Given information →
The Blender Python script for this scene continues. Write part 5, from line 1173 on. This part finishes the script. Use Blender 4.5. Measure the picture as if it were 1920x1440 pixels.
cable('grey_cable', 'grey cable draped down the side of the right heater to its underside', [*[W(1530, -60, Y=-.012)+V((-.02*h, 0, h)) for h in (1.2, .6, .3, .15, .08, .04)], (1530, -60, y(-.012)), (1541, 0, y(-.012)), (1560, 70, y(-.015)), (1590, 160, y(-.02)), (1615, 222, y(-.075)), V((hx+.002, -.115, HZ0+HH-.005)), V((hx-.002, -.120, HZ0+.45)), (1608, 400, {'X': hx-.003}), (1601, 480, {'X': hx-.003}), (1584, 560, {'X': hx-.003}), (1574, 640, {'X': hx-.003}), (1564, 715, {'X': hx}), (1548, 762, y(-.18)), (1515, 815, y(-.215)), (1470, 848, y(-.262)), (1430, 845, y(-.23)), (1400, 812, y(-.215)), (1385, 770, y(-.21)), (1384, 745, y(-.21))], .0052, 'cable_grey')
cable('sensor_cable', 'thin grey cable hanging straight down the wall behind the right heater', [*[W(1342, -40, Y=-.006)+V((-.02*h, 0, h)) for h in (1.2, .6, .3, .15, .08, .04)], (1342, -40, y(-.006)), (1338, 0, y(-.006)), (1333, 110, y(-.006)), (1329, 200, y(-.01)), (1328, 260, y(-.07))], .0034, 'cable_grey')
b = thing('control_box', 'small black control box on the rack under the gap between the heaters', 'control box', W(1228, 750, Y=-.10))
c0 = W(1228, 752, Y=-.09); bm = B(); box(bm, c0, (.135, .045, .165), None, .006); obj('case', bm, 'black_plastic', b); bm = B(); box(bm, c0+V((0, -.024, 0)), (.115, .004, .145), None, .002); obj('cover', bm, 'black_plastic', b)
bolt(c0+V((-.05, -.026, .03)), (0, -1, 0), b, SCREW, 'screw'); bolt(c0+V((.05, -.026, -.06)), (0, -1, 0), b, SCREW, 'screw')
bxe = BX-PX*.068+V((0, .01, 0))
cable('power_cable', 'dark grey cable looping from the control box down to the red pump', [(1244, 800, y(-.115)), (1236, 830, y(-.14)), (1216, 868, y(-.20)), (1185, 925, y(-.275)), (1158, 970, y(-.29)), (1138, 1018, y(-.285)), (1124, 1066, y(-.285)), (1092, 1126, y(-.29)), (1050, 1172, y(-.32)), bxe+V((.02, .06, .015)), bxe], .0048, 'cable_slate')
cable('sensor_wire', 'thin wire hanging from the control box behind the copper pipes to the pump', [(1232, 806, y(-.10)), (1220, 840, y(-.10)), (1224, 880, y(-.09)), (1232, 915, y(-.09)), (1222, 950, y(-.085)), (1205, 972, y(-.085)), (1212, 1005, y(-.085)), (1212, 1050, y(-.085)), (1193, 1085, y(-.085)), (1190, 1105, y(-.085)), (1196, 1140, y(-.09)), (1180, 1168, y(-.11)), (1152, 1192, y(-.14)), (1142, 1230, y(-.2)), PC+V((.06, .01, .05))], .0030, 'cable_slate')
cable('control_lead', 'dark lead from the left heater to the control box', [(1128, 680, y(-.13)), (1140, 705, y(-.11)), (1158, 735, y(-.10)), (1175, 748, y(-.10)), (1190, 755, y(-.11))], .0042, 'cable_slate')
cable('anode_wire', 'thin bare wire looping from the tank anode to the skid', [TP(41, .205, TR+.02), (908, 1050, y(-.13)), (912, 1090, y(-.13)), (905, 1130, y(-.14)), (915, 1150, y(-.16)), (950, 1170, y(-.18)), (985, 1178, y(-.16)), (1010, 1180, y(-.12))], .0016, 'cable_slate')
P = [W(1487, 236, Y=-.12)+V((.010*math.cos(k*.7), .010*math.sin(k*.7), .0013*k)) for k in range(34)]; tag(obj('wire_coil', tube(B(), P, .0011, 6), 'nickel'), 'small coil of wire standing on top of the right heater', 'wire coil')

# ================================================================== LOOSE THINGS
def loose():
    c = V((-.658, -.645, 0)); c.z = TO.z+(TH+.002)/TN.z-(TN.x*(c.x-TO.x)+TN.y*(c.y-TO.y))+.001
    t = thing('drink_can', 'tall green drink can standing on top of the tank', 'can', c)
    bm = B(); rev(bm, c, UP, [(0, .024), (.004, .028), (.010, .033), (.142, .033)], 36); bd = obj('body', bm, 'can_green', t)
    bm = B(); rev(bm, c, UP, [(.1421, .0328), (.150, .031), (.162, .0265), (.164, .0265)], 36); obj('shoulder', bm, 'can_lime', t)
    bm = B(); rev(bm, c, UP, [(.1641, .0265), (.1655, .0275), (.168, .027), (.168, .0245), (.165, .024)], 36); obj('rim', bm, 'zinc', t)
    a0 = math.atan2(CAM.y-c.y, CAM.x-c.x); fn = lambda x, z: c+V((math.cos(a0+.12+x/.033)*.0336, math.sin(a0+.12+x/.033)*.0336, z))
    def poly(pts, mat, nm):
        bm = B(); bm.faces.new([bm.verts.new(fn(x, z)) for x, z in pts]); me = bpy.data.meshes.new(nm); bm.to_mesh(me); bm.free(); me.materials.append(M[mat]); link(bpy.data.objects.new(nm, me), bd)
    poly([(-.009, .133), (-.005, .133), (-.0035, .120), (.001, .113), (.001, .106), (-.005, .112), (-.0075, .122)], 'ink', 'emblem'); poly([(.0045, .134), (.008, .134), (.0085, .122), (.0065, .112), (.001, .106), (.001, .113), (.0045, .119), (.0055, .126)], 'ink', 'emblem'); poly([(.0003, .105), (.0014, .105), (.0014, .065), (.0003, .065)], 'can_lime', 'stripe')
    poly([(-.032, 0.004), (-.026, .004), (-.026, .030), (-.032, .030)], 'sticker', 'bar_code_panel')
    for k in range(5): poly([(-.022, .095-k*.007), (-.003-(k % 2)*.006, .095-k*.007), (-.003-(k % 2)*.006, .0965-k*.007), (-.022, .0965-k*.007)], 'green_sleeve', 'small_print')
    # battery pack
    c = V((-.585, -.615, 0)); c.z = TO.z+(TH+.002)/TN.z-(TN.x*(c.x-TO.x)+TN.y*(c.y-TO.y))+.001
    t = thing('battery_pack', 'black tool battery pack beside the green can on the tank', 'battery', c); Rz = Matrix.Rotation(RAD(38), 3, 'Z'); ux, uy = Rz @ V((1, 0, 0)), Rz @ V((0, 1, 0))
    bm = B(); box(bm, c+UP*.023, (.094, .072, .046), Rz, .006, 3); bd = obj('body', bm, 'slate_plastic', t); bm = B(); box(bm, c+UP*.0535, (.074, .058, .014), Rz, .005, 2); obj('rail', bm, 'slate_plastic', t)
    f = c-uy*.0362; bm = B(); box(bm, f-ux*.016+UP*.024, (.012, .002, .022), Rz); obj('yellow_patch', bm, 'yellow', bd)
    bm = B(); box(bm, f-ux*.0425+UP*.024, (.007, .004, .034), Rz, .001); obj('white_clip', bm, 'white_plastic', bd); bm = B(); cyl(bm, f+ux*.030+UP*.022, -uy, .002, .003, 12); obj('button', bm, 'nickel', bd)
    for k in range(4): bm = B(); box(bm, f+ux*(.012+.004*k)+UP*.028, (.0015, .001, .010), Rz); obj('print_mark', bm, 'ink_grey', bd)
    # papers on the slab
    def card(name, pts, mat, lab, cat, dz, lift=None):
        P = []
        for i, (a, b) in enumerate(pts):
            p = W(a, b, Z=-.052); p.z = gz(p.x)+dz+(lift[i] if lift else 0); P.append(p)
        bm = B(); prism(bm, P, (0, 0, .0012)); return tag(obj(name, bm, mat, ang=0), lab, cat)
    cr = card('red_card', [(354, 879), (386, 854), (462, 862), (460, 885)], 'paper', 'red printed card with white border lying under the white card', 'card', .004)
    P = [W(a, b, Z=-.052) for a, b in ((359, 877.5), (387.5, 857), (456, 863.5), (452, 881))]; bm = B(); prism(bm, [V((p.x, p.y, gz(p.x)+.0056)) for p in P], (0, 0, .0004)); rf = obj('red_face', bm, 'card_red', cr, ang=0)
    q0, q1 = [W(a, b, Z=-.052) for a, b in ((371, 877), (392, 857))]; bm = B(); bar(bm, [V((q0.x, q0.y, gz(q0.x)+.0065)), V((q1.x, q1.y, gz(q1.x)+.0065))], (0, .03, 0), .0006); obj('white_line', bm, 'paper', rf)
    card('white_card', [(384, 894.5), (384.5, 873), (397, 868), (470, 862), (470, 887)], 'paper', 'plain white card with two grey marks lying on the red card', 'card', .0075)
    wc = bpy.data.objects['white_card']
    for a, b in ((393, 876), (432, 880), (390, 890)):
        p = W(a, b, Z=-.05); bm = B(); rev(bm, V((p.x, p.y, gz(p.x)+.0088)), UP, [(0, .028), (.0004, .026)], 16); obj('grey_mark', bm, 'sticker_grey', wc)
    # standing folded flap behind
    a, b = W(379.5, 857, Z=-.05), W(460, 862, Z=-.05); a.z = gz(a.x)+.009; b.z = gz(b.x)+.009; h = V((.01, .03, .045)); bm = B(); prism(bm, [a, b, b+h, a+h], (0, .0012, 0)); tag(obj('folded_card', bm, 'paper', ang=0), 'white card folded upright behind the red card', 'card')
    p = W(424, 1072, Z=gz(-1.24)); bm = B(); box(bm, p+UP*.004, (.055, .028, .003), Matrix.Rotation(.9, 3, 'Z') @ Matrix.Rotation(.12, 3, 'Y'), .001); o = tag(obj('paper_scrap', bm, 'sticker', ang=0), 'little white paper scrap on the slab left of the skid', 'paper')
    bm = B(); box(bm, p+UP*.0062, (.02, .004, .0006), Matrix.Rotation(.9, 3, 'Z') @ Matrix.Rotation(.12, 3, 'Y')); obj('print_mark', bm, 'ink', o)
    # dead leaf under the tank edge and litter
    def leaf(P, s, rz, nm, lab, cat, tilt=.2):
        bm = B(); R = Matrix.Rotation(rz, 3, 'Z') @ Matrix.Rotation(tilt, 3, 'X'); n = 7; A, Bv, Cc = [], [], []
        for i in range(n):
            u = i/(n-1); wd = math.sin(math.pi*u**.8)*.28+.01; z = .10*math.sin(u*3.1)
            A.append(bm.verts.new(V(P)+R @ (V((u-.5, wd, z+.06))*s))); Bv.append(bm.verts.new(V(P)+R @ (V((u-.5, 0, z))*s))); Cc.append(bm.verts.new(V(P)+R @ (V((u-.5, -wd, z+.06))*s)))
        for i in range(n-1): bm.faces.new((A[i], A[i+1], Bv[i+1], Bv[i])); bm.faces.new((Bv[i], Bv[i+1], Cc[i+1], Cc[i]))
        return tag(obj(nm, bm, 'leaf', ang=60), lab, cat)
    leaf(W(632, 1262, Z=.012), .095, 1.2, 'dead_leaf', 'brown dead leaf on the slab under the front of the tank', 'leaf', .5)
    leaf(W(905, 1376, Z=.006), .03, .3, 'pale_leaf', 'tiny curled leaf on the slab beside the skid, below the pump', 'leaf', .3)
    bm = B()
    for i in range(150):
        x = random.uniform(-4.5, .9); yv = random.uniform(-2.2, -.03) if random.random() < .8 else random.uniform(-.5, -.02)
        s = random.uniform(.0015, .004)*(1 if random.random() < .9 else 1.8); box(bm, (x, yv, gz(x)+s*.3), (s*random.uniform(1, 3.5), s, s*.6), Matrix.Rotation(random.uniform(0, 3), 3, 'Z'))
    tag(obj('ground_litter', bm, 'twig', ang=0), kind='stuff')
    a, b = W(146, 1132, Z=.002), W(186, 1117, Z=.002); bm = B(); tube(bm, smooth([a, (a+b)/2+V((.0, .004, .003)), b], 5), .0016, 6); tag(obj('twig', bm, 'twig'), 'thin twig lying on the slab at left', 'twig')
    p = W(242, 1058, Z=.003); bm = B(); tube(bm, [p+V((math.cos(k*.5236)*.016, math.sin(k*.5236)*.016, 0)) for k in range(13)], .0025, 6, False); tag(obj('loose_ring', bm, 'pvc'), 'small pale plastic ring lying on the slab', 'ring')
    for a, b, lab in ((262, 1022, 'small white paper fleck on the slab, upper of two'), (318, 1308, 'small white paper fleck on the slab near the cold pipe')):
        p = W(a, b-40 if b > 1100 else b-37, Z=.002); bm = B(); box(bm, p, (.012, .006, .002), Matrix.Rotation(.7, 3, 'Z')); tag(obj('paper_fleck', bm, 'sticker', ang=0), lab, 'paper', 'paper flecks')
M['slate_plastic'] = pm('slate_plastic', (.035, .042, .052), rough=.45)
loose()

Requirement →
Identify the lines of the data that contain the word "from". Copy each of them.

Solution to the exercise →
The Blender Python script for this scene continues. Write part 5, from line 1173 on. This part finishes the script. Use Blender 4.5. Measure the picture as if it were 1920x1440 pixels.
cable('power_cable', 'dark grey cable looping from the control box down to the red pump', [(1244, 800, y(-.115)), (1236, 830, y(-.14)), (1216, 868, y(-.20)), (1185, 925, y(-.275)), (1158, 970, y(-.29)), (1138, 1018, y(-.285)), (1124, 1066, y(-.285)), (1092, 1126, y(-.29)), (1050, 1172, y(-.32)), bxe+V((.02, .06, .015)), bxe], .0048, 'cable_slate')
cable('sensor_wire', 'thin wire hanging from the control box behind the copper pipes to the pump', [(1232, 806, y(-.10)), (1220, 840, y(-.10)), (1224, 880, y(-.09)), (1232, 915, y(-.09)), (1222, 950, y(-.085)), (1205, 972, y(-.085)), (1212, 1005, y(-.085)), (1212, 1050, y(-.085)), (1193, 1085, y(-.085)), (1190, 1105, y(-.085)), (1196, 1140, y(-.09)), (1180, 1168, y(-.11)), (1152, 1192, y(-.14)), (1142, 1230, y(-.2)), PC+V((.06, .01, .05))], .0030, 'cable_slate')
cable('control_lead', 'dark lead from the left heater to the control box', [(1128, 680, y(-.13)), (1140, 705, y(-.11)), (1158, 735, y(-.10)), (1175, 748, y(-.10)), (1190, 755, y(-.11))], .0042, 'cable_slate')
cable('anode_wire', 'thin bare wire looping from the tank anode to the skid', [TP(41, .205, TR+.02), (908, 1050, y(-.13)), (912, 1090, y(-.13)), (905, 1130, y(-.14)), (915, 1150, y(-.16)), (950, 1170, y(-.18)), (985, 1178, y(-.16)), (1010, 1180, y(-.12))], .0016, 'cable_slate')